The amount of the verdict in Hawkins' favor was $350. The defendant contends that since Hawkins obtained a judgment from the jury he was not prejudiced by any error and so is not entitled to a new trial. However, it is entirely possible for a party to be deprived of a fair trial even though a verdict is rendered in his favor. O'Dell v. James (1968), 13 Mich App 574; Bishop v. Plumb (1961), 363 Mich 87, 92; People v. Gessinger (1927), 238 Mich 625, 628. *575 We cannot say that the verdict was so clearly adequate that a substantially larger amount might not be awarded at a new and separate trial.

We are not aware of any Michigan decision recognizing the concept expressed in the Restatement (see footnote 1) that one can be contributorily negligent in failing to exercise due care in the entrustment of his own safety to another's automobile driving. We intimate no opinion that contributory negligence of the passenger can be established solely on evidence of the driver's past driving record even if that record be known to the passenger.

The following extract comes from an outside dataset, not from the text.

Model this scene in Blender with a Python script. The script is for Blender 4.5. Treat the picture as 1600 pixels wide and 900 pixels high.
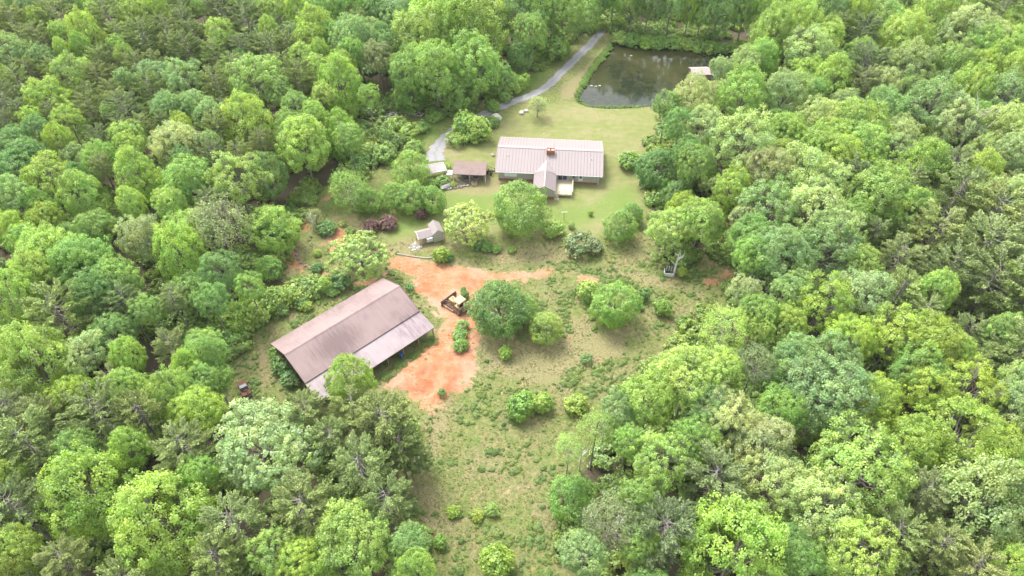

The record in this case is too confused and incomplete as to both the details of Paratore's bad driving history and Hawkins' knowledge of that history for us to determine whether there was sufficient evidence that Hawkins' act of entrusting his safety to Paratore was negligent and that there was such a natural, probable and significant relationship between the act of entrustment and Hawkins' injuries to warrant submitting to the jury the question of whether the allegedly negligent act of entrustment constituted contributory negligence.

Reversed and remanded for new and separate trials. Costs to appellants.

LESINSKI, C.J., and McGREGOR, J., concurred.

NOTES

[1] See Restatement, Second, Torts, § 466, Comment on clause (a), subparagraph (e).

[2] In Felgner v. Anderson, supra, the Court limited the defense of assumption of risk to certain cases between employer and employee and cases where it is claimed there had been express contractual assumption of risk.